No hay que frivolizar con un asesinato. Ni teorizar sobre cuál era la ideología del asesinado, ni el por qué llevaba unos tirantes o una camiseta de este o aquel otro símbolo. Un crimen es un crimen, y a Víctor Laínez le mataron unos salvajes. Como a Guillem Agulló le mataron unos criminales. De la misma manera que no matan las pistolas, lo hacen quienes las disparan, no asesina una ideología, lo hace un (unos) descerebrado (s) que se cree (n) mejor que los demás y se arroga (n) el derecho de decidir quién merece estar vivo y quién merece morir.
Pero no puedo dejar de pensar una cosa. Por unos cuantos porrazos mal dados, y un dedo con capsulitis (el de la tristemente famosa Marta ‘seis dedos’ Torrecillas) los separatistas llevan semanas insultándonos a todos los catalanes que nos sentimos españoles por ser cómplices de lo que ellos llaman un “Estado franquista, fascista, antidemocrático y opresor”. ¿Qué habría pasado si la víctima de la tragedia de Zaragoza hubiera llevado en vez de unos tirantes con la bandera de España, unos con una ‘estelada’? ¿Cómo estaríamos ahora en Cataluña si la primera víctima del ‘procés’ hubiera sido un independentista?
La muerte de Laínez no es una tragedia totalmente al margen de la situación política que vivimos en Cataluña. Un catalán de Terrassa ha sido asesinado presuntamente por un personaje que gozaba de las simpatías de esos antisistema que han sido la infantería del ‘procés’. La ideología de Laínez no me interesa lo más mínimo. Cómo tampoco me interesaría la de un militante de Arran si lo asesinaran. Sería igual de doloroso. Nadie tiene que morir por sus ideas. Y menos aun en un país democrático en el que las diferencias políticas se dirimen en las urnas.
Pero si me interesa cómo en Cataluña, y en algunos sectores del resto de España, se ha puesto sordina a un crimen execrable. Y estoy convencido que, si el asesinado hubiera sido un activista secesionista, de uno de esos famosos Comités de Defensa de la República, tendríamos docenas de miles de personas en las calles vociferando estelada en ristre, estarían destrozando sedes de partidos políticos constitucionalistas y estarían cortando autopistas y bloqueando la vida económica catalana. Pero han matado a un ‘facha’ y además en Zaragoza. Entonces la cosa no va con ellos.
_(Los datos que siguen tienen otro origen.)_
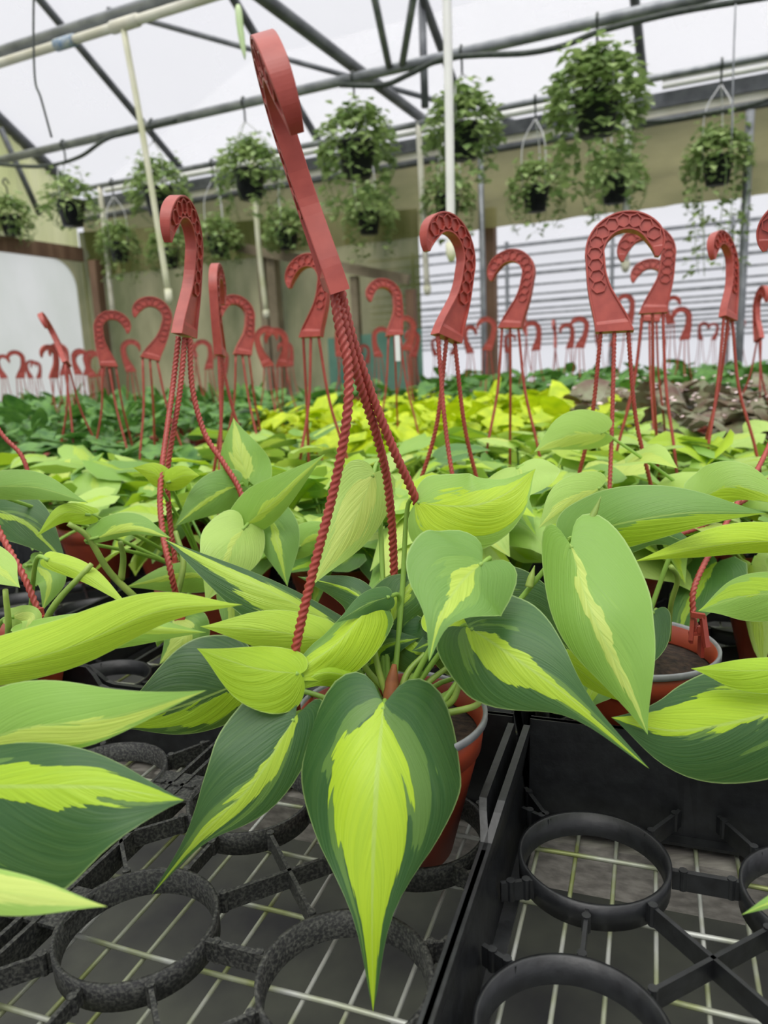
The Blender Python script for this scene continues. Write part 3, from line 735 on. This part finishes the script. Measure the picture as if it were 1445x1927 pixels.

El problema de trivializar los asesinatos es que llega un momento que te toca a ti. Y si no honramos a los muertos por igual, y denunciamos por igual lo que es una tragedia y un crimen, cuando maten a uno de los “tuyos” buena parte de la población mirará hacia otro lado. Pensarán “ojo por ojo y diente por diente”. Y luego vendrá otro muerto de un lado. Y otro muerto del otro. Y cuando nos demos cuenta descubriremos que ya no vivimos en el “oasis”. Que vivimos en el Ulster. Y una legión de sociólogos a sueldo comenzarán a teorizar el cómo y cuándo se nos heló el alma.
Ahórrense el dinero, ya se lo cuento yo. Todo esto comenzó cuándo el secesionismo decidió que media Cataluña no teníamos derecho a ser ciudadanos catalanes y que solo ellos estaban legitimados para decidir el futuro de su “país”. Y el punto de inflexión hacia la catástrofe vino cuando llegó el primer muerto y media Cataluña decidió que ese cadáver no era cosa suya. Quizás todavía estemos a tiempo de evitar que pasemos de ignorarnos, que es el estado actual de la sociedad catalana, a odiarnos.
Yo votaré el 21 de diciembre en clave constitucionalista porque todavía creo que podemos solucionar esto en las urnas, y votando en conciencia no puedo escoger otra opción que la de los partidos que quieren trabajar por una Cataluña leal con el resto de España. Pero o el 22 de diciembre nos ponemos todos las pilas para que la cosa no vaya a más, o viviremos más tragedias. Por desgracia, vamos camino de que se cumpla, una vez más, la famosa Ley de Murphy. La que dice que, si algo puede salir mal, saldrá mal.